No you are creating dilemma where there isn't any. Death is death, plain and simple. Trying to categorize it is silly. Your bad luck in making a choice, is no different than your bad luck in rolling dice. Either can lead to a quick death. The rest is moot.
There is a difference to me, though -- a bad streak of luck, versus several bad rolls or choices in turn. If you fail three saves, that's tough -- it just wasn't your day. If three or four monsters hit you in turn, and that kills you, it's rough, but c'est la vie.
One bad roll taking you to dead, though -- that's harder for most folks to swallow. If you went to Las Vegas, and were on a hot streak, then lost it all to one roll, how would you feel? Now, compare that to going to Vegas, and losing your stake over three or four bets? It's a difference in perception, even if it's not a difference in outcome.

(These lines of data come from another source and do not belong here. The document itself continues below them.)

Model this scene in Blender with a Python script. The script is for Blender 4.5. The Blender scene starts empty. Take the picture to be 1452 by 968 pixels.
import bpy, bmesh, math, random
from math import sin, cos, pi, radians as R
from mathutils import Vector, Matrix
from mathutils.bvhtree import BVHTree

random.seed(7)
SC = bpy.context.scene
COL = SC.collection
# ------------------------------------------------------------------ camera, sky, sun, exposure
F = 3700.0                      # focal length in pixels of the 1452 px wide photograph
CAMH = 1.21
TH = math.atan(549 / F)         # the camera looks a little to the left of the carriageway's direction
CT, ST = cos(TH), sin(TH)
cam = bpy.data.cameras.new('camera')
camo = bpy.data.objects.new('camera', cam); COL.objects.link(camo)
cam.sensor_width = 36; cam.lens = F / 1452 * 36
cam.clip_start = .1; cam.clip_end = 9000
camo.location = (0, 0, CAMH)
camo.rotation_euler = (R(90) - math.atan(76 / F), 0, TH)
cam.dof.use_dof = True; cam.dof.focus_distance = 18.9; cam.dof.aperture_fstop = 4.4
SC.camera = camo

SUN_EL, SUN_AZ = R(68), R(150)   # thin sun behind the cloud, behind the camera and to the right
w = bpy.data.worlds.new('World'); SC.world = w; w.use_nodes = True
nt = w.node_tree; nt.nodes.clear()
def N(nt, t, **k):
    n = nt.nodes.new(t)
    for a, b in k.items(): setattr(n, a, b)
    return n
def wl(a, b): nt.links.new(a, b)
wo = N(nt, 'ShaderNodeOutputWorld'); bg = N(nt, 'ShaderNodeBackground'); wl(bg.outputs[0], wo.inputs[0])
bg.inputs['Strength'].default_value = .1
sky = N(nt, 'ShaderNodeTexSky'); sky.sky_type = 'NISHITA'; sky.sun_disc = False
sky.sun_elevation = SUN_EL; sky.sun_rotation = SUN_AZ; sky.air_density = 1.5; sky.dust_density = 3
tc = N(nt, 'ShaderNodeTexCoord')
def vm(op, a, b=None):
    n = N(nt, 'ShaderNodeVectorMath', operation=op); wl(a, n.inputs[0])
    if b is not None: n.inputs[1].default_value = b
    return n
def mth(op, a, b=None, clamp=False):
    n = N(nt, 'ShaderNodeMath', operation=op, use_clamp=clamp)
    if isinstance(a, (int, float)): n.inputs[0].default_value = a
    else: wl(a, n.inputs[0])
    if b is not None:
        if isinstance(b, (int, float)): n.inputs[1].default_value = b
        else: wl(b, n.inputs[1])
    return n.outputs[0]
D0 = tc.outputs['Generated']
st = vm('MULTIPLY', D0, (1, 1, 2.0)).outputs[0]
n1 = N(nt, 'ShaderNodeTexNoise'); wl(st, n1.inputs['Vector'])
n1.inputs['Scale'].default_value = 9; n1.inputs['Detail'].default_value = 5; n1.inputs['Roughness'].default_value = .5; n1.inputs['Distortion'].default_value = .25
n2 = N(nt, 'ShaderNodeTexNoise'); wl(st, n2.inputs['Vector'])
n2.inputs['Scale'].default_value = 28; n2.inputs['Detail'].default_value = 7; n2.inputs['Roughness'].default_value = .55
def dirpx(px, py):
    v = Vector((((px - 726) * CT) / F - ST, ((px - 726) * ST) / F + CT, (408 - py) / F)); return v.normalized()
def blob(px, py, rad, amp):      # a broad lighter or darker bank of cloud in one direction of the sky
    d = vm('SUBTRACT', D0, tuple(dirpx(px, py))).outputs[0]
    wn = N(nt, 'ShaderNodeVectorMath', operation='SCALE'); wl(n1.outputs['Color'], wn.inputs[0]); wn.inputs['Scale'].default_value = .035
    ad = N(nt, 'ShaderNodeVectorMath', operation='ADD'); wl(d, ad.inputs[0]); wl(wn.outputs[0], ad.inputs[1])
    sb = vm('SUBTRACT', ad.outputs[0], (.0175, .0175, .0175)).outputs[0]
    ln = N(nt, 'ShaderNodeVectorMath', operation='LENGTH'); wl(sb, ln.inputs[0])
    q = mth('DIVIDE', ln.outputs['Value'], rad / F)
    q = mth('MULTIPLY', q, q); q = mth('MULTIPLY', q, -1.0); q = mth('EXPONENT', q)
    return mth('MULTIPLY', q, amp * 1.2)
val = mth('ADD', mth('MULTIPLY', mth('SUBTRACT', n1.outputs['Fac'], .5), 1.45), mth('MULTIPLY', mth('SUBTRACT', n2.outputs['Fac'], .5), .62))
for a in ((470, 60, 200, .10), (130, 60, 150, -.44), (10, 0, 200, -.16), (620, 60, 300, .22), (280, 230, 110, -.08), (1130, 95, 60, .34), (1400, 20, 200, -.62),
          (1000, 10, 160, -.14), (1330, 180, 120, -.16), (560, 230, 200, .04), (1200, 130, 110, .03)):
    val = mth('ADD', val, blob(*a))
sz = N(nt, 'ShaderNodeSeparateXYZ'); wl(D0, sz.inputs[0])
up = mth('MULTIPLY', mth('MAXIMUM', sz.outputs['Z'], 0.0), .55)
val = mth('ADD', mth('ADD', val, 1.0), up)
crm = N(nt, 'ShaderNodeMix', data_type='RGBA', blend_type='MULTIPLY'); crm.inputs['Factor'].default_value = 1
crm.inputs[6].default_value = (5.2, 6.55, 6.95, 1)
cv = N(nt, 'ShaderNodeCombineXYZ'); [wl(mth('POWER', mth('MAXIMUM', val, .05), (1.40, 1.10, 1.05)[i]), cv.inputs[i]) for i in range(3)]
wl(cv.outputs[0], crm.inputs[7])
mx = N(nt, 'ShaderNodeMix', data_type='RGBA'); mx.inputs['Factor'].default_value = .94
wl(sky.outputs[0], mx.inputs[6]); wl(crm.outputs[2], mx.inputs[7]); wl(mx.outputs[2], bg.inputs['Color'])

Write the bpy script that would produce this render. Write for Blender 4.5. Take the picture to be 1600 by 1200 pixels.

Suck it up and make the new character and stop crying about how you died.
A little harsh way to phrase it, but I understand the main point. Keep in mind though how much it takes in some RPGs to build a character - it can take in some game systems a good 30 minutes or more to make a new PC. In some (Basic D&D, for example) it can take all of five minutes. That's a big difference in investment versus play time. Then you have situations where it takes forty-five minutes to an hour for a DM to reintroduce a PC into the game - have you watched a D&D game that you weren't playing in for an hour and realized how dry as dust that is? It is to me, at least. I can't even watch my own taped sessions after the fact.
On the other side, I'm of the old school myself when it comes to level of attachment to characters. If my PC dies, I'm as happy with coming up with a new one as I am playing the one I have, as long as the game itself goes on. Having my PC eaten alive by rot scarabs is more fun than a productive fishing trip, to me. I'm sick, I know.